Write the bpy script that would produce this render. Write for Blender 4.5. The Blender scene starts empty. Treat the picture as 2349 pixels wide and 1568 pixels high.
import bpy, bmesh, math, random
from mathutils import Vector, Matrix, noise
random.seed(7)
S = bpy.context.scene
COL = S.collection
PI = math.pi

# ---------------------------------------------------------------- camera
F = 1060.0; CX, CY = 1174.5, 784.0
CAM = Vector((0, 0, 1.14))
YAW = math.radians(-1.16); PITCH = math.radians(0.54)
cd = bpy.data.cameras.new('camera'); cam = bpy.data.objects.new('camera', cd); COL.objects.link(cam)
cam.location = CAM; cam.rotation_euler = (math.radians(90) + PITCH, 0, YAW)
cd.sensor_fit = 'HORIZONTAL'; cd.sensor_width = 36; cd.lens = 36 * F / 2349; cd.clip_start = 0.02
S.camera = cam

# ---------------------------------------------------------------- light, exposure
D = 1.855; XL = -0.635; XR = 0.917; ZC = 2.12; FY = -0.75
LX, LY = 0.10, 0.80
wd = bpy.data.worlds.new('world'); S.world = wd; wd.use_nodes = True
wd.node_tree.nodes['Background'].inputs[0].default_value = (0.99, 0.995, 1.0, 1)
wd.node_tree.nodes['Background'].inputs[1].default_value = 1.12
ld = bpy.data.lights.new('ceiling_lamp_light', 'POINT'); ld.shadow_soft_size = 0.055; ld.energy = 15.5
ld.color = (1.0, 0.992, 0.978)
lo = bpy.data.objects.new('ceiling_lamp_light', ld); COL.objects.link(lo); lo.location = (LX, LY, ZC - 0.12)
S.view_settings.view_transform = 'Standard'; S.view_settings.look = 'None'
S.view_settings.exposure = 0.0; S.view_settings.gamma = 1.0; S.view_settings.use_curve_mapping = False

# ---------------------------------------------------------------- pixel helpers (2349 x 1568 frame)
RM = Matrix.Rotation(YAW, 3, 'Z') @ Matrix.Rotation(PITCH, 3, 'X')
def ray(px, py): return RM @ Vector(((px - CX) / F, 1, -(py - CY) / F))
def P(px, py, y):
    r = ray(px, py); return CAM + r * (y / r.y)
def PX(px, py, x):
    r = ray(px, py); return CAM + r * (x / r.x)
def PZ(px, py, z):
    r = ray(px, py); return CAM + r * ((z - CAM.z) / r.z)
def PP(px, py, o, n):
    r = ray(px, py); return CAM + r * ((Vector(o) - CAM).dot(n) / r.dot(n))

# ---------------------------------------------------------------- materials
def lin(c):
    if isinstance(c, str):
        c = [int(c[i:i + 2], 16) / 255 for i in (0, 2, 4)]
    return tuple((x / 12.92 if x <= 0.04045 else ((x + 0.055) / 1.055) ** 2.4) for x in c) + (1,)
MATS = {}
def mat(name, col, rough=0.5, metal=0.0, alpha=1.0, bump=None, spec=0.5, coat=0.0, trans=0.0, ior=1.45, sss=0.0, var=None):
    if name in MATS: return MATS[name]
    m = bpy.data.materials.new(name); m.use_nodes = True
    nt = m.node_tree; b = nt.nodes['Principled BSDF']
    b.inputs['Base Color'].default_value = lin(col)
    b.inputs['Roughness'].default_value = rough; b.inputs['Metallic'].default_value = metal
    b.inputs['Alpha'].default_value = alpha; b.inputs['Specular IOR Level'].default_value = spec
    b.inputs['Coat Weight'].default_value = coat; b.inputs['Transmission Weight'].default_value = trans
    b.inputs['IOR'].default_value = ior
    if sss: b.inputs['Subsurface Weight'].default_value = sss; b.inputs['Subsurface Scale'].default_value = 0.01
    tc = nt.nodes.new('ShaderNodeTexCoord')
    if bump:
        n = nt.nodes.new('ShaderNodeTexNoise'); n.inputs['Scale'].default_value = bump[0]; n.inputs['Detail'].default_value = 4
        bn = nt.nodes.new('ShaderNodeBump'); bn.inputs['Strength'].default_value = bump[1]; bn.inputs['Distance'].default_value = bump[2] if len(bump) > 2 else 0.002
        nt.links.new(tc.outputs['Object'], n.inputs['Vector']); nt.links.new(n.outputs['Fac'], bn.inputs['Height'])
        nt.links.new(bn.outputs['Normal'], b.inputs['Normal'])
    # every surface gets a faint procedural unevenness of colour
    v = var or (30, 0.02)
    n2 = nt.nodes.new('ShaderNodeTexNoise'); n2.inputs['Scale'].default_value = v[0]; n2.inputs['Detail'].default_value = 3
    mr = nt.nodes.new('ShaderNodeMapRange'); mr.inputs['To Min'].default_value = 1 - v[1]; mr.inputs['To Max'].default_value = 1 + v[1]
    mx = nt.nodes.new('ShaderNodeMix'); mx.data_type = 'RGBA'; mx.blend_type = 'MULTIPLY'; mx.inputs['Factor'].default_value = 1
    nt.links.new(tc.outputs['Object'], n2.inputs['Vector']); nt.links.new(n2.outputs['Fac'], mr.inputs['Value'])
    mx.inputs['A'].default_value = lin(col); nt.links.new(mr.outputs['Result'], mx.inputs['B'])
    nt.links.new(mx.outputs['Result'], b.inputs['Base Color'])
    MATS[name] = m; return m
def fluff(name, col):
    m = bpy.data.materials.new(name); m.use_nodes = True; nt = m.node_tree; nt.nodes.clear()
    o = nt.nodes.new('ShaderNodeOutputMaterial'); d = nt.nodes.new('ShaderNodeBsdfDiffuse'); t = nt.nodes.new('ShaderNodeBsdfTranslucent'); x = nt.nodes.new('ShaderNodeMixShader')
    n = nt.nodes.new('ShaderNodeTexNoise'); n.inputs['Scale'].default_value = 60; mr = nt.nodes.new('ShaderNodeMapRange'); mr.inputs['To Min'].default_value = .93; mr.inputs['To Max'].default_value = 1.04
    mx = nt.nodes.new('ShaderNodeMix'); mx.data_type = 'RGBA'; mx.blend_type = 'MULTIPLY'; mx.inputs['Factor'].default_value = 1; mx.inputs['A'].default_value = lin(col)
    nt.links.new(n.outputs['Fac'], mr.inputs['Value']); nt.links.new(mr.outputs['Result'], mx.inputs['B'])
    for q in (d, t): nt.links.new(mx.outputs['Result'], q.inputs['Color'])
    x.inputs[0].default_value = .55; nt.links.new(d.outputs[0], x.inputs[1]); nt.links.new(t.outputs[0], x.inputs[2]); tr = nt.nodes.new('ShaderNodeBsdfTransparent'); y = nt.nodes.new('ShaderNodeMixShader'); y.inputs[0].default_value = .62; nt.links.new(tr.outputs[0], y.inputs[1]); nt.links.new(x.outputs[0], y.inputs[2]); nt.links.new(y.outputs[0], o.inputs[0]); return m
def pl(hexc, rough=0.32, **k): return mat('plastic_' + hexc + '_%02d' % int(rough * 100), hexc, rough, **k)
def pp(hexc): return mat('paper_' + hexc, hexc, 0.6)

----

> [Required work] Take the lines above from the first through the one containing "S.view_settings.exposure = 0.0;" and reproduce them exactly; include nothing else.

> [Reply]
Write the bpy script that would produce this render. Write for Blender 4.5. The Blender scene starts empty. Treat the picture as 2349 pixels wide and 1568 pixels high.
import bpy, bmesh, math, random
from mathutils import Vector, Matrix, noise
random.seed(7)
S = bpy.context.scene
COL = S.collection
PI = math.pi

# ---------------------------------------------------------------- camera
F = 1060.0; CX, CY = 1174.5, 784.0
CAM = Vector((0, 0, 1.14))
YAW = math.radians(-1.16); PITCH = math.radians(0.54)
cd = bpy.data.cameras.new('camera'); cam = bpy.data.objects.new('camera', cd); COL.objects.link(cam)
cam.location = CAM; cam.rotation_euler = (math.radians(90) + PITCH, 0, YAW)
cd.sensor_fit = 'HORIZONTAL'; cd.sensor_width = 36; cd.lens = 36 * F / 2349; cd.clip_start = 0.02
S.camera = cam

# ---------------------------------------------------------------- light, exposure
D = 1.855; XL = -0.635; XR = 0.917; ZC = 2.12; FY = -0.75
LX, LY = 0.10, 0.80
wd = bpy.data.worlds.new('world'); S.world = wd; wd.use_nodes = True
wd.node_tree.nodes['Background'].inputs[0].default_value = (0.99, 0.995, 1.0, 1)
wd.node_tree.nodes['Background'].inputs[1].default_value = 1.12
ld = bpy.data.lights.new('ceiling_lamp_light', 'POINT'); ld.shadow_soft_size = 0.055; ld.energy = 15.5
ld.color = (1.0, 0.992, 0.978)
lo = bpy.data.objects.new('ceiling_lamp_light', ld); COL.objects.link(lo); lo.location = (LX, LY, ZC - 0.12)
S.view_settings.view_transform = 'Standard'; S.view_settings.look = 'None'
S.view_settings.exposure = 0.0; S.view_settings.gamma = 1.0; S.view_settings.use_curve_mapping = False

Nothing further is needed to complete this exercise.